Nationwide Max Planck Day on 14th September 2018

Gravitational physics workshop for high-school students and public evening lecture on three years of gravitational-wave astronomy in Hanover

September 05, 2018

On 14th September, the Max Planck Society, Germany's most successful science organization, celebrates three anniversaries: 2018 marks the 160th anniversary of its namesake Max Planck, who received the Nobel Prize in Physics exactly 100 years ago. Also, the Max Planck Society was founded 70 years ago. Throughout Germany, Max Planck Institutes open their doors to all those interested in research and everyone else curious. The Max Planck Institute for Gravitational Physics (Albert Einstein Institute) in Hannover, which collaborates closely with the Institute for Gravitational Physics at Leibniz Universität Hannover, is also celebrating the three-year anniversary of the first direct measurement of gravitational waves on 14th September 2015.

High-school student workshop

In the morning between 9:00 CEST and 12:00 CEST a workshop on gravitational physics for high-school students from Hanover schools will take place as a closed event. The students from physics courses at the upper secondary school receive an insight into the current state of research on Einstein's gravitational waves.

The program includes a lecture, guided tours through five different laboratories, and a visit to the Atlas supercomputer. The morning will be rounded off by a speed-informing event at which the students will get first-hand information from different students and scientists of the institute in relaxed discussions on how to become a researcher and the daily life of scientists.

Public evening lecture

In the evening at 19:00 CEST, a popular science lecture (in German language) “Eavesdropping on the Universe with Gravitational Waves” will take place at the institute.

On 14th September 2015, a new era of astronomy began: gravitational waves were directly detected for the first time. Since then, the worldwide network of gravitational-wave detectors has measured multiple mergers of black holes and, together with 70 observatories on Earth and in space, observed the merger of a double neutron star for the first time. The lecture gives an overview of what we have learned in the past three years and what the future of gravitational-wave astronomy looks like.

The location for both events is the institute building at Callinstr. 38, 30167 Hannover. Directions can be found at http://www.aei.mpg.de/directions-hannover.

Media representatives are cordially invited to both events. Please contact  in advance.


The nationwide Max Planck Day 2018

The physicist Max Planck asked questions that set the world in motion. His scientific heritage, quantum physics, has changed physics, raised many new questions and made the latest technologies possible.

2018 marks the 160th anniversary of Max Planck's birthday, exactly 100 years ago he received the Nobel Prize in Physics, and 70 years ago the Max Planck Society was founded – Germany's most successful scientific organization.

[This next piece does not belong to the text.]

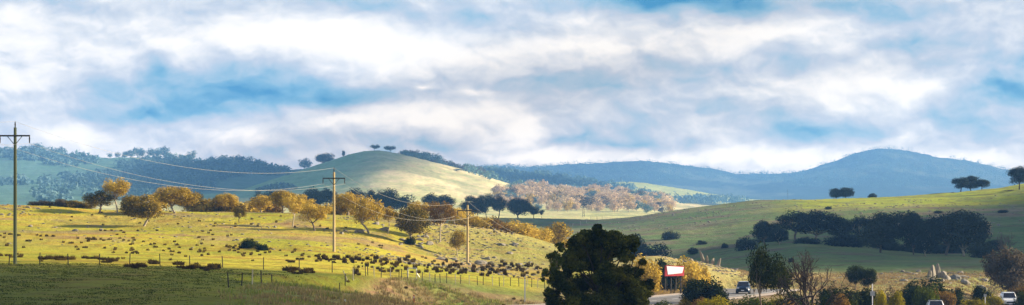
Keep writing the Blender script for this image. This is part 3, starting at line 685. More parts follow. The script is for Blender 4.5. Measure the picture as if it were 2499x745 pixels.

In the more than 80 Max Planck Institutes, scientists from a wide range of disciplines are now researching at the limits of our current knowledge. Because, as Max Planck said: “The application must be preceded by recognition.”

The nationwide Max Planck Day is aimed at all people interested in research and anyone else who is curious: #wonachsuchstdu invites all visitors to ask their own questions about the research topics of the Max Planck Society, for example at wonachsuchstdu.mpg.de.